Information supplied ::
● ● ●

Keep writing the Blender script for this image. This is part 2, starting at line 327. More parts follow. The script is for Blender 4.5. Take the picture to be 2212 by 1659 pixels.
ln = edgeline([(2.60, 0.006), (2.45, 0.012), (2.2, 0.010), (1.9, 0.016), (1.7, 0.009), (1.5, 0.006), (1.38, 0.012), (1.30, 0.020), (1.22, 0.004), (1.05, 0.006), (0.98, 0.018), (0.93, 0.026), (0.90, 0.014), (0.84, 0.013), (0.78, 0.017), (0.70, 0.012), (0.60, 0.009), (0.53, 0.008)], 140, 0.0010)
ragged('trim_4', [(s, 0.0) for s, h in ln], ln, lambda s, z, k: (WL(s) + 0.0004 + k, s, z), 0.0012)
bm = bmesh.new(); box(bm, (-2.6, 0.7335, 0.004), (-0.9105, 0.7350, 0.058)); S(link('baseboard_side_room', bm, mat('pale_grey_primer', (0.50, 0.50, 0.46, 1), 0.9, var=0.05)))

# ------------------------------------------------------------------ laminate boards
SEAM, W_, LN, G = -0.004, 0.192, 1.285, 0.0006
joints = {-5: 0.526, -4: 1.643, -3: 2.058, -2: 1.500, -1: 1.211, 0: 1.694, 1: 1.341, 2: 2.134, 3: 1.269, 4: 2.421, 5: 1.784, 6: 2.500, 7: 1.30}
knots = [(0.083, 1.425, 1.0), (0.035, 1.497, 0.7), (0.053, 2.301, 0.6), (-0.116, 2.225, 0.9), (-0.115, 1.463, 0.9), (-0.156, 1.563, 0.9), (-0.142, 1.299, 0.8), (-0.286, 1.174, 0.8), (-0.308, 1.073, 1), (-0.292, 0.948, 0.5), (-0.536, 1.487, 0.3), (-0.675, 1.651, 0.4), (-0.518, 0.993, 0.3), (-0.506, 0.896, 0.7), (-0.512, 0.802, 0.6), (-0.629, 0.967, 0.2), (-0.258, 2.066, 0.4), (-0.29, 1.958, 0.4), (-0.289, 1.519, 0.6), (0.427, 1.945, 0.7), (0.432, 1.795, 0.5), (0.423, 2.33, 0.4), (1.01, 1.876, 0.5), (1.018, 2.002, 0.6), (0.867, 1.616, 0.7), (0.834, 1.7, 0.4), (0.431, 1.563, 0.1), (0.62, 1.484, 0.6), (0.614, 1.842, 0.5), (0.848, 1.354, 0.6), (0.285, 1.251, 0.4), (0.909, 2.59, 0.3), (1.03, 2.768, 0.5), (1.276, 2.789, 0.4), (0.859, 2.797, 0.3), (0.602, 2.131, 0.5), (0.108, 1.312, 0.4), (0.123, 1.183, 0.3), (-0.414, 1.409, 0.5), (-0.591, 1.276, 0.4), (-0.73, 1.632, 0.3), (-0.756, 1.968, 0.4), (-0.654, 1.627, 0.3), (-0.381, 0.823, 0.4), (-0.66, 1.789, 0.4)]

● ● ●

Problem requirements :: All of the data needs to be printed once more, exactly.

Task answer ::
Keep writing the Blender script for this image. This is part 2, starting at line 327. More parts follow. The script is for Blender 4.5. Take the picture to be 2212 by 1659 pixels.
ln = edgeline([(2.60, 0.006), (2.45, 0.012), (2.2, 0.010), (1.9, 0.016), (1.7, 0.009), (1.5, 0.006), (1.38, 0.012), (1.30, 0.020), (1.22, 0.004), (1.05, 0.006), (0.98, 0.018), (0.93, 0.026), (0.90, 0.014), (0.84, 0.013), (0.78, 0.017), (0.70, 0.012), (0.60, 0.009), (0.53, 0.008)], 140, 0.0010)
ragged('trim_4', [(s, 0.0) for s, h in ln], ln, lambda s, z, k: (WL(s) + 0.0004 + k, s, z), 0.0012)
bm = bmesh.new(); box(bm, (-2.6, 0.7335, 0.004), (-0.9105, 0.7350, 0.058)); S(link('baseboard_side_room', bm, mat('pale_grey_primer', (0.50, 0.50, 0.46, 1), 0.9, var=0.05)))

# ------------------------------------------------------------------ laminate boards
SEAM, W_, LN, G = -0.004, 0.192, 1.285, 0.0006
joints = {-5: 0.526, -4: 1.643, -3: 2.058, -2: 1.500, -1: 1.211, 0: 1.694, 1: 1.341, 2: 2.134, 3: 1.269, 4: 2.421, 5: 1.784, 6: 2.500, 7: 1.30}
knots = [(0.083, 1.425, 1.0), (0.035, 1.497, 0.7), (0.053, 2.301, 0.6), (-0.116, 2.225, 0.9), (-0.115, 1.463, 0.9), (-0.156, 1.563, 0.9), (-0.142, 1.299, 0.8), (-0.286, 1.174, 0.8), (-0.308, 1.073, 1), (-0.292, 0.948, 0.5), (-0.536, 1.487, 0.3), (-0.675, 1.651, 0.4), (-0.518, 0.993, 0.3), (-0.506, 0.896, 0.7), (-0.512, 0.802, 0.6), (-0.629, 0.967, 0.2), (-0.258, 2.066, 0.4), (-0.29, 1.958, 0.4), (-0.289, 1.519, 0.6), (0.427, 1.945, 0.7), (0.432, 1.795, 0.5), (0.423, 2.33, 0.4), (1.01, 1.876, 0.5), (1.018, 2.002, 0.6), (0.867, 1.616, 0.7), (0.834, 1.7, 0.4), (0.431, 1.563, 0.1), (0.62, 1.484, 0.6), (0.614, 1.842, 0.5), (0.848, 1.354, 0.6), (0.285, 1.251, 0.4), (0.909, 2.59, 0.3), (1.03, 2.768, 0.5), (1.276, 2.789, 0.4), (0.859, 2.797, 0.3), (0.602, 2.131, 0.5), (0.108, 1.312, 0.4), (0.123, 1.183, 0.3), (-0.414, 1.409, 0.5), (-0.591, 1.276, 0.4), (-0.73, 1.632, 0.3), (-0.756, 1.968, 0.4), (-0.654, 1.627, 0.3), (-0.381, 0.823, 0.4), (-0.66, 1.789, 0.4)]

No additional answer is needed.